Sen. Bernie Sanders (I-Vt.) speaks at a campaign rally in Hartford, Conn., on Monday. (Mike Segar/Reuters)

A year ago this week, when Sen. Bernie Sanders (I-Vt.) announced that he was running for president, his campaign was widely dismissed as nothing more than a protest candidacy.

Over the past 12 months, Sanders has defied the expectations of many in the political and media establishment. He has proven that there is a vast constituency of voters who are hungry for the progressive ideas at the heart of his campaign. And he has pushed Democratic front-runner Hillary Clinton to take bolder positions. But now, as the delegate math for Sanders grows more daunting, some Clinton supporters and pundits are calling on him to drop out of the race. Sanders should ignore them.

Clinton is almost certain to be the Democratic nominee, but those demanding that Sanders drop out are once again underestimating what he can accomplish by staying in the race. By continuing through the final primaries in June, and entering the July convention with more delegates and primary victories than any true dark-horse candidate in modern history, Sanders still has an opportunity to both influence the direction of the party and increase its chances of victory in the general election.

The Democratic convention can and should be more than a coronation. It’s where the party officially decides on its rules and its national platform. With the rules and platform committees already stacked with Clinton supporters, it will be important to make sure the issues that Sanders has injected into the debate are fairly reflected in the party’s agenda. If he drops out of the race now, Sanders and, by extension, his supporters will lose significant leverage over the policies that define our politics for the next generation. But if he continues to fight, he can ensure that the Democratic platform includes strong representation of the ideas driving his campaign.

Before endorsing Clinton, for example, Sanders could force platform debates and move the party toward more progressive stances on tuition-free higher education, the minimum wage, corporate trade deals, money in politics and foreign policy. He also could call for new rules to make future primaries more transparent and democratic, such as reducing the role of unelected superdelegates.

This is not to suggest that Sanders should be gearing up for the kind of bitter floor fight that some Republicans are plotting to stop Donald Trump. Rather, a better comparison is the Democratic primary in 1988. That year, insurgent candidate Jesse Jackson campaigned well into the summer before giving his support to Michael Dukakis at the convention, where he also secured floor debates on key issues and a prime-time speaking slot. While some complained that he was dividing the party, Jackson rightly contended that he was promoting reconciliation at the end of a hard-fought campaign. “We grow through debate and deliberation,” he said. “We can have unity without uniformity.”
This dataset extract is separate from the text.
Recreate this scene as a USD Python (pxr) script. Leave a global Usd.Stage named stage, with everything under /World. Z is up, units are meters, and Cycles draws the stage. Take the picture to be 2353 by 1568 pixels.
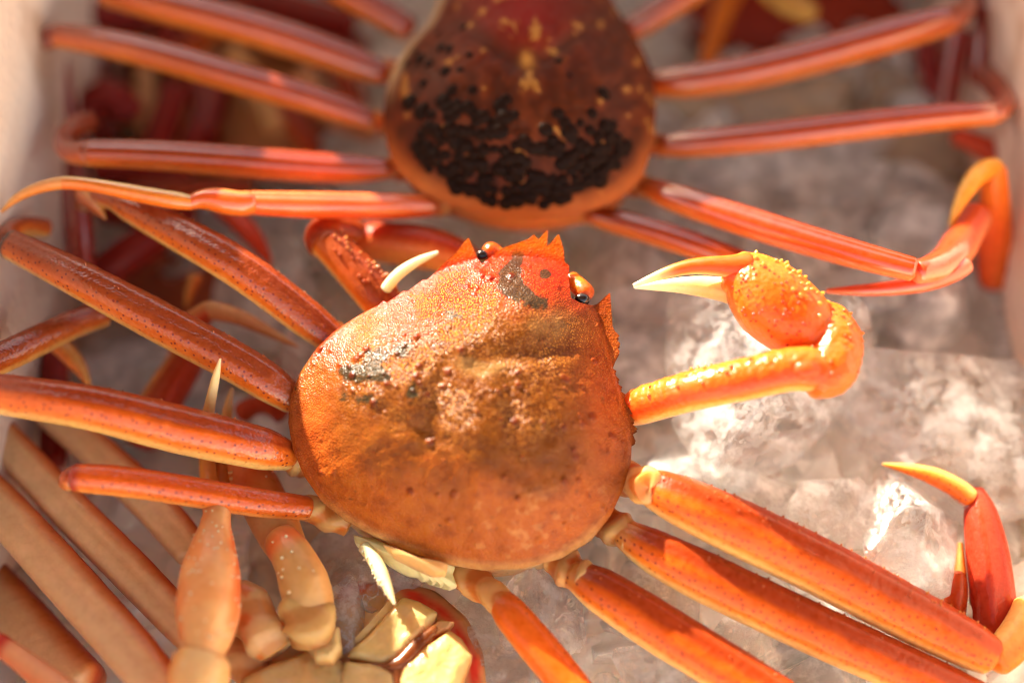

But until that unity has been achieved, Clinton could actually suffer as a consequence of Sanders conceding too early. After a nomination contest that has been ugly at times, albeit much less divisive than 2008, some voters may be more reluctant to back Clinton if they believe that she prematurely forced Sanders out of the race. On the other hand, if they feel like their voices have been heard, and if they stay engaged as a result, Sanders supporters have the power to help propel Clinton and other Democratic candidates to victory in November.

Indeed, as long as both candidates take the high road between now and the convention, Sanders’s presence could strengthen Democrats’ chances of holding onto the White House and regaining control of Congress. His campaign has already given the party a much-needed boost: Seven in 10 Democratic voters in last week’s New York primary, according to exit polls, said the nomination fight has energized the party as opposed to dividing it. And while Sanders has indicated that the extent of his potential support for Clinton will depend on her platform in the general election, he has begun using his considerable influence to help elect more progressive women candidates to the House.

In the end, history will not judge the Sanders campaign by the number of votes he won, though he has won many, but rather by how it has shaped this remarkable moment and continues to shape future debates. As Sanders said recently, “When people respond by the millions to your message, then that message is now mainstream. That changes political reality.” Yet, while Sanders has already changed our political reality, he can still aim higher — if not toward the Oval Office, then toward a Democratic Party that is more progressive and therefore more likely to continue the political revolution that he started.